• Exercise objective
Quote the material below exactly as written, from the first line to the line that holds "sc = bpy.context.scene; COL = sc.collection", endpoints included.

• Source data
'''
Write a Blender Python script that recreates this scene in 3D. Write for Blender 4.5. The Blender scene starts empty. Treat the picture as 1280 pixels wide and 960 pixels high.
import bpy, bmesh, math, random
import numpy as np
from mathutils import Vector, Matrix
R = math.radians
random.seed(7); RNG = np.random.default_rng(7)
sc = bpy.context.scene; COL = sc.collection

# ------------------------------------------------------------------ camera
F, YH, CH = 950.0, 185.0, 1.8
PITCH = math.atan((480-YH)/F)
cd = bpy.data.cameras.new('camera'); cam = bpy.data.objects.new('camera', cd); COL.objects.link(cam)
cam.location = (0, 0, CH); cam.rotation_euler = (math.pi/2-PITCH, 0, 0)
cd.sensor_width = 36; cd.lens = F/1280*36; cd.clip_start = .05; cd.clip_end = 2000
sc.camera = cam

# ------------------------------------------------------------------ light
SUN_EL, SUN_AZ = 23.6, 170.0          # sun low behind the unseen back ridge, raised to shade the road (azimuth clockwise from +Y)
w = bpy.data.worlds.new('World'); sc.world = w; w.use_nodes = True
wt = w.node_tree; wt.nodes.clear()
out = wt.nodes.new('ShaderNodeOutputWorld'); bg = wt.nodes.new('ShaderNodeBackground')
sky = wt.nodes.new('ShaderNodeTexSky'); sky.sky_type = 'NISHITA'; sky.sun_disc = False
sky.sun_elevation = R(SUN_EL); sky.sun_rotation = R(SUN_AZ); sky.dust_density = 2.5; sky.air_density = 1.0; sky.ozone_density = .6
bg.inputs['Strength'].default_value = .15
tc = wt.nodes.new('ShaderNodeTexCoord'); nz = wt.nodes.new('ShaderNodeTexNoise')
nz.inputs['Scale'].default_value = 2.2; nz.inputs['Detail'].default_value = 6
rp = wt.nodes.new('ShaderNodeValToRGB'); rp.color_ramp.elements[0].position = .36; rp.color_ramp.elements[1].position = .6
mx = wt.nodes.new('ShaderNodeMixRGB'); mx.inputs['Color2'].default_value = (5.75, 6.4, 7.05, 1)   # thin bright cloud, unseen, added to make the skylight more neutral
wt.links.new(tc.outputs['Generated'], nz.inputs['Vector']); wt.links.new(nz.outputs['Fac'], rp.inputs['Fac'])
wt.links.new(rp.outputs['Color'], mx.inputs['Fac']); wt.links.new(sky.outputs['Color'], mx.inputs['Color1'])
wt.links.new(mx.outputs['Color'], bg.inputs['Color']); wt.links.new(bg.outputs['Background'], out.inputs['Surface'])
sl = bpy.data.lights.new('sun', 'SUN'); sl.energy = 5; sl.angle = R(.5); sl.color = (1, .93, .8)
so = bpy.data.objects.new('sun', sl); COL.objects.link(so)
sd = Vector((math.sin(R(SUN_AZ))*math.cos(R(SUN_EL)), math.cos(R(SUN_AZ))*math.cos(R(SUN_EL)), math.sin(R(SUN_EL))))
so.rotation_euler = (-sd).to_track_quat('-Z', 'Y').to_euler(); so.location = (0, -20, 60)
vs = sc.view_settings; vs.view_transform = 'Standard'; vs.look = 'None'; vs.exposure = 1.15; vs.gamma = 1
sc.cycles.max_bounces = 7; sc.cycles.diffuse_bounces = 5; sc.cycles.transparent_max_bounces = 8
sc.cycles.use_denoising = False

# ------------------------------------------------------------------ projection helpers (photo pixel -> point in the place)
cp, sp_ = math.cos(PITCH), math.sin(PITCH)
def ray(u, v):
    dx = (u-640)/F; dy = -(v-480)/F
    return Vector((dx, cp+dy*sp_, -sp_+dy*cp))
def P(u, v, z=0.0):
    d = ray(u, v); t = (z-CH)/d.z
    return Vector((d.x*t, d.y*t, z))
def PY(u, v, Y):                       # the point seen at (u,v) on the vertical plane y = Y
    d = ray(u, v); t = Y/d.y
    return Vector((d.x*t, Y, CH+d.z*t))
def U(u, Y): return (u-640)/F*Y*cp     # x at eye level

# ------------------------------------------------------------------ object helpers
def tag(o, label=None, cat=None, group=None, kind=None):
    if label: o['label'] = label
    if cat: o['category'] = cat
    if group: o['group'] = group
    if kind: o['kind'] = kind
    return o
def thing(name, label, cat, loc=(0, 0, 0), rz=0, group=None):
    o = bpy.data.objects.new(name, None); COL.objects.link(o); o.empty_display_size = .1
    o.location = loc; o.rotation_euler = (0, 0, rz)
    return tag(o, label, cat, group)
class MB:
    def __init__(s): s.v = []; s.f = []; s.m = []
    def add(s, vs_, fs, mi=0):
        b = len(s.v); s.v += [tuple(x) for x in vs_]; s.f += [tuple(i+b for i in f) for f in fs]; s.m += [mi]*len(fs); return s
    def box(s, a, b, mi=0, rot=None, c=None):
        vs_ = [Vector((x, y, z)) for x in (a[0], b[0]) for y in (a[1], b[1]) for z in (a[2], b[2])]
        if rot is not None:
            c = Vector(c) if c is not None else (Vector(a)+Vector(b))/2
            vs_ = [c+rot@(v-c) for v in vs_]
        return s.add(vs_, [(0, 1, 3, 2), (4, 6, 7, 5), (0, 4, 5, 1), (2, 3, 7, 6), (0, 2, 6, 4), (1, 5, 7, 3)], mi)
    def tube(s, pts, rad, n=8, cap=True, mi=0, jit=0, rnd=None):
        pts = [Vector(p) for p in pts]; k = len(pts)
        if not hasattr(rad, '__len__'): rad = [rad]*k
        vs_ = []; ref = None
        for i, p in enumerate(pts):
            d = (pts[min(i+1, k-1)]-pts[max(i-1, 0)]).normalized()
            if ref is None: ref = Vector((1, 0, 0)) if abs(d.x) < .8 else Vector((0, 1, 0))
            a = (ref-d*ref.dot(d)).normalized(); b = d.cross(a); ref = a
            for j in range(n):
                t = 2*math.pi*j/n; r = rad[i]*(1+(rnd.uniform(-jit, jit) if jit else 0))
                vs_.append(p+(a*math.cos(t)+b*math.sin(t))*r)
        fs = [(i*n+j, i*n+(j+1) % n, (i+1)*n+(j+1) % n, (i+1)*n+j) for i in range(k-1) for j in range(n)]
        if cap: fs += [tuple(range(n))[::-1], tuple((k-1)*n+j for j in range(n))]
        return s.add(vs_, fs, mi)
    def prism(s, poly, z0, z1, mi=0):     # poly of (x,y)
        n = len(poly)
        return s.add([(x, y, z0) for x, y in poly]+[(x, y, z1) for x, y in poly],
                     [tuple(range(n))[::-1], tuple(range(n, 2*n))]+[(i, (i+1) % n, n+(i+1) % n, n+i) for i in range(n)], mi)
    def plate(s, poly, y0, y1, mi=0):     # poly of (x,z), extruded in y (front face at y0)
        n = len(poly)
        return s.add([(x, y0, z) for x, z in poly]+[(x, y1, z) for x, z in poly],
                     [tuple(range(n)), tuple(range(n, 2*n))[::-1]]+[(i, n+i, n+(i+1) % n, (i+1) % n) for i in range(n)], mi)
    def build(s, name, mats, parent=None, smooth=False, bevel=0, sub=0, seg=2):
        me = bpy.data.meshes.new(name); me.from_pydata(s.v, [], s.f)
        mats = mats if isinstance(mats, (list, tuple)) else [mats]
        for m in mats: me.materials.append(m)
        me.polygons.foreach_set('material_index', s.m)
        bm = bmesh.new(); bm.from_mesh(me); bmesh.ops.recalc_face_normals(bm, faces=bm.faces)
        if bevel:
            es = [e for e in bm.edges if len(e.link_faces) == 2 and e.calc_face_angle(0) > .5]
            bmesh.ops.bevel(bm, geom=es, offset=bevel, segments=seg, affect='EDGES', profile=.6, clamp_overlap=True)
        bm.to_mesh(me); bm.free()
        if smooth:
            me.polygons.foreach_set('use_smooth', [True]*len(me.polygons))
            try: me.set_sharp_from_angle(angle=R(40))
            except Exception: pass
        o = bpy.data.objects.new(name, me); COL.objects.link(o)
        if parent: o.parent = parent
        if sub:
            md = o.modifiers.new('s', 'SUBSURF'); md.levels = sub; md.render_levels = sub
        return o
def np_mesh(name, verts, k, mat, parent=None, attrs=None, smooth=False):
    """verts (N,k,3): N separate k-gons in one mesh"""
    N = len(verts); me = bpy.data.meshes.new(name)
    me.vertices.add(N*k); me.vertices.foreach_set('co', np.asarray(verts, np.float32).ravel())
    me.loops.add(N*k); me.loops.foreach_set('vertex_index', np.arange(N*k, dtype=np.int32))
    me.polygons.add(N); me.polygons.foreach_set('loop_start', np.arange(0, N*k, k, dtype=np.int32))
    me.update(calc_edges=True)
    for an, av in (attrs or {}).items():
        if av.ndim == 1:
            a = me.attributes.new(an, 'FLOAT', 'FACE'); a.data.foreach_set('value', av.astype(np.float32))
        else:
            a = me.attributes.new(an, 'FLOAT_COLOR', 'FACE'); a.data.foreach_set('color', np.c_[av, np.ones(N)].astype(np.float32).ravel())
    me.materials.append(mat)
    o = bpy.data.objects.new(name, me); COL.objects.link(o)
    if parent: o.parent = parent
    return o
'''
• Written solution
Write a Blender Python script that recreates this scene in 3D. Write for Blender 4.5. The Blender scene starts empty. Treat the picture as 1280 pixels wide and 960 pixels high.
import bpy, bmesh, math, random
import numpy as np
from mathutils import Vector, Matrix
R = math.radians
random.seed(7); RNG = np.random.default_rng(7)
sc = bpy.context.scene; COL = sc.collection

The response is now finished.